Memoirs: A Twentieth-Century Journey in Science and Politics

By Edward Teller; Judith L. Shoolery | Go to book overview

34
THE DIRECTORSHIP
1958—1960

A FEW YEARS AGO, Freeman Dyson's son, George Dyson, paid me a visit in connection with his own interesting new book, Darwin Among the Machines. 1 Like his father, he is thoughtful and literate. He kindly brought along a transcription he had made of a letter that Freeman had written to his parents in the fall of 1958, following a visit to the Livermore laboratory.

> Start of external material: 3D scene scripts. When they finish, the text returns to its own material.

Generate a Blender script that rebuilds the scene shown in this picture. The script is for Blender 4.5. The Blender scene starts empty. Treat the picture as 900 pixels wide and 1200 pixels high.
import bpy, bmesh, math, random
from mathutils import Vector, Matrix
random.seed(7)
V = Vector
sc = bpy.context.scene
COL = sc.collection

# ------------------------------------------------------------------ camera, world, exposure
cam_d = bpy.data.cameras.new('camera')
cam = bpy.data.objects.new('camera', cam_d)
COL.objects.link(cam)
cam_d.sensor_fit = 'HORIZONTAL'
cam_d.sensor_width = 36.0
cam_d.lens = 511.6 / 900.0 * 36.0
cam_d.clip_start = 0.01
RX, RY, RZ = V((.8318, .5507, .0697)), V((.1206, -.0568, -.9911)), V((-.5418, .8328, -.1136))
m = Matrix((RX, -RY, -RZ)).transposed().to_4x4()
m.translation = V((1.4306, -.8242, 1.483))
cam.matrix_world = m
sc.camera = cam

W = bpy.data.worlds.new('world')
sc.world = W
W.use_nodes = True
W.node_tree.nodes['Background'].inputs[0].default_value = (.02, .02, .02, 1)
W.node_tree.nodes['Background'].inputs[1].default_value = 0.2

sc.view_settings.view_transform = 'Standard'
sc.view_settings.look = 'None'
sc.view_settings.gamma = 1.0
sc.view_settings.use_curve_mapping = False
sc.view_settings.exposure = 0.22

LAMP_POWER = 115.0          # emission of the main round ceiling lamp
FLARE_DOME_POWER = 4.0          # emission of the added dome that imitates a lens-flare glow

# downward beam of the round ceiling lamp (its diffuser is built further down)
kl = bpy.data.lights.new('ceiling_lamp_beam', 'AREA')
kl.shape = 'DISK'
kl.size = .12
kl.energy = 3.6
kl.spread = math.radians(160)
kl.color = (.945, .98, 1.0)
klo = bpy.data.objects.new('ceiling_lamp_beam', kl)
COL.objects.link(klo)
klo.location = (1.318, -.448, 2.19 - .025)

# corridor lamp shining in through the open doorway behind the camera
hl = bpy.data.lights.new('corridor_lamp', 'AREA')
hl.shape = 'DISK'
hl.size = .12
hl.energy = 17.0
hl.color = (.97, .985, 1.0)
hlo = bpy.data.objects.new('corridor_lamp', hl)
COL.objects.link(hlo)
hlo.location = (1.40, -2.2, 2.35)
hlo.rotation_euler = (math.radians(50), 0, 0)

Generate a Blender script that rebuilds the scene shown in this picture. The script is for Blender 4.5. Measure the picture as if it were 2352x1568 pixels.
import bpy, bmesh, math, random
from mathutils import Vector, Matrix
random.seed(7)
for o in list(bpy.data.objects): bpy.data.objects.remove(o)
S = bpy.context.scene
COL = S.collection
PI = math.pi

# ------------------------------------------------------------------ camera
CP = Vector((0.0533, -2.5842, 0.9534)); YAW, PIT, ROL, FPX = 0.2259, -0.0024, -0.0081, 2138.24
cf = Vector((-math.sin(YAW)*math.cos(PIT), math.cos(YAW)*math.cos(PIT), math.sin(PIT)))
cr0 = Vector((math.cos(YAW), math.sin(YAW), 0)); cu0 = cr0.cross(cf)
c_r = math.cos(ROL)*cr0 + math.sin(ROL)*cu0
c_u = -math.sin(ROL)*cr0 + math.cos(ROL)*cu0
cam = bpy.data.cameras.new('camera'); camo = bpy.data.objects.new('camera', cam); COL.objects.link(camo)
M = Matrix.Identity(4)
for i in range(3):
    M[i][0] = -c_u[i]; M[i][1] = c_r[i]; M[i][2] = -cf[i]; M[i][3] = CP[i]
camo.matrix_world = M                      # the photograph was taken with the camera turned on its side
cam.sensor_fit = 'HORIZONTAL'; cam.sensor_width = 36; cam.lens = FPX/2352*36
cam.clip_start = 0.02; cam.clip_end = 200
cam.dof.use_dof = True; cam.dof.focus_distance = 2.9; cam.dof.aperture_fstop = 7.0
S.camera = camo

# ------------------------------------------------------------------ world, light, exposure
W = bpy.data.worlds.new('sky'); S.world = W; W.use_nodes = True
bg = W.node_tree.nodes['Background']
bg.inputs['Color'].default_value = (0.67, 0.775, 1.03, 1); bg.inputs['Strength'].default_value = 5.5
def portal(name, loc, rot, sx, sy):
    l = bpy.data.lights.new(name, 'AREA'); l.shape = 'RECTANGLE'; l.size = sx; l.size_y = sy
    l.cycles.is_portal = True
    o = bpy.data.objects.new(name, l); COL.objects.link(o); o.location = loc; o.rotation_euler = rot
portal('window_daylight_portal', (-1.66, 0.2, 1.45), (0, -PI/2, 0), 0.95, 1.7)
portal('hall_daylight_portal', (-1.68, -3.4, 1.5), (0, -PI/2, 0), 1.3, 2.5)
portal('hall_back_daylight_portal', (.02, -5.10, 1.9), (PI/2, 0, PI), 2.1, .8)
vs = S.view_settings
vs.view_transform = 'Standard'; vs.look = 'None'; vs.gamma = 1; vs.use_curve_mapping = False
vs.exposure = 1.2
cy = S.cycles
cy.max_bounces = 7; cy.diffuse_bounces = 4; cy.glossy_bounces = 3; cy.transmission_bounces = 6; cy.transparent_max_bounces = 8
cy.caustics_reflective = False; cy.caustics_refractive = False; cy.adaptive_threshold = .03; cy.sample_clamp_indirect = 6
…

Livermore was wildly exciting. The days I was there were the last days before the test-ban went into effect, and they were throwing together everything they possibly could to give it a try before the guillotine came down. Everyone was desperate and also exhilarated. Edward Teller, who is head of the Lab talked to me quite a lot about his plans. He was in very good spirits and pressed me with invitations to come and work for him. There are so many wild ideas and enthusiastic people at this place, I almost felt sorry to come back here at the end of the week.

A lot of the talk at Livermore was about cheating the test-ban. We found a lot of ways to cheat which would be quite impossible for any instruments to detect. The point of this is not that the Livermore people themselves intend to cheat, but we are convinced the Russians can cheat as much as they want any time they want, without being found out.

The circumstances surrounding Freeman's visit were these: Early in the summer of 1958, the news arrived that President Eisenhower and Premier

____________________
1
George B. Dyson, Darwin Among the Machines: The Evolution of Global Intelligence (Cambridge, Mass.: Perseus Books, 1997).